会計基準は、企業が決算書などを作成する際のルールのことです。 日本の上場企業が採用しているのは日本基準、国際会計基準(IFRS)、米国会計基準の3種類です。 日本基準を9割超の企業が使っていますが、ソフトバンクグループがIFRS、トヨタ自動車が米国会計基準を採用するなど、 グローバル展開する大企業では会計基準も国際化が進んでいます。
海外基準は、日本基準よりも「時価主義」を重視しています。 決算資料に表示される資産の価値は、取得時の価格ではなく、直近の市場価格を採用するなどの原則を持っています。 最新の資産評価を反映できる一方で、現在のように景気が急速に悪化する局面では、資産価値が急減し、企業の財務悪化などの悪循環につながりやすいといえます。
各会計基準は、お互いのルールの差異を縮小するコンバージェンス(共通化)を進めています。 日本基準は退職給付会計や減損会計を導入した一方で、 欧米では日本基準に合わせてM&A(合併・買収)の際に計上する「のれん」を定期償却することを議論しています。

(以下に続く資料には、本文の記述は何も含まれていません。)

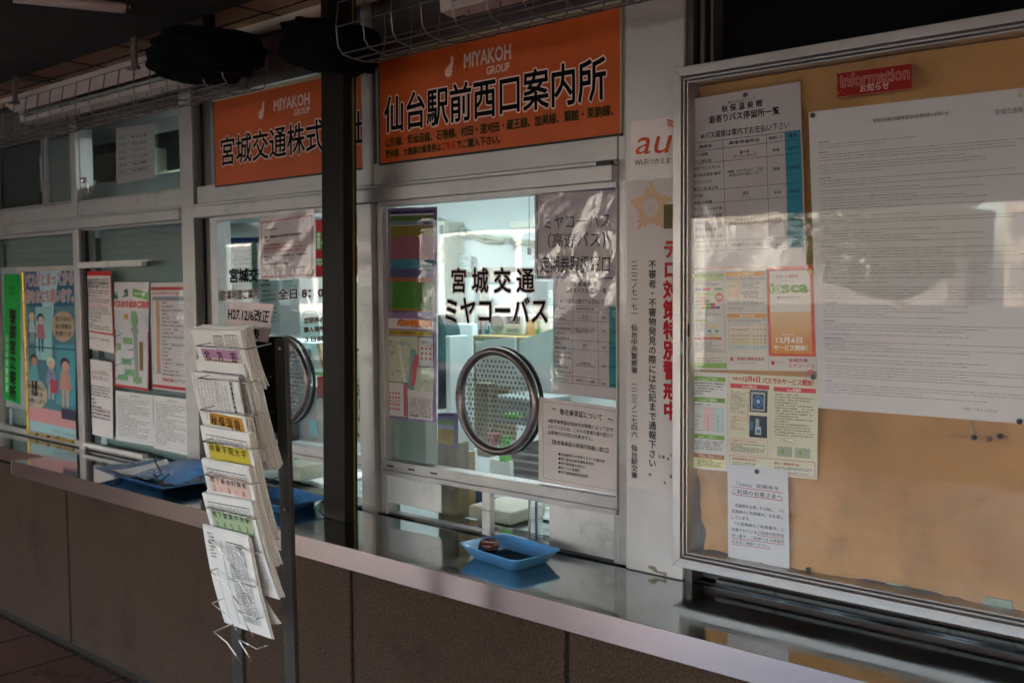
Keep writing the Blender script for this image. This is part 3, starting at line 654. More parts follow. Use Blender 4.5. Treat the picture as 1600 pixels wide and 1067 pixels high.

日本の会計は、一般に公正妥当と認められる「公正なる会計慣行」を規範としています。 公正なる会計慣行とは、1949年に大蔵省企業会計審議会が定めた「企業会計原則」を中心とし、 以後、経済・社会の変化にあわせて同審議会が設定してきた会計基準と、 2001年からは企業会計基準委員会(会計基準の設定主体が変更)が設定した会計基準を合わせたものを指しています。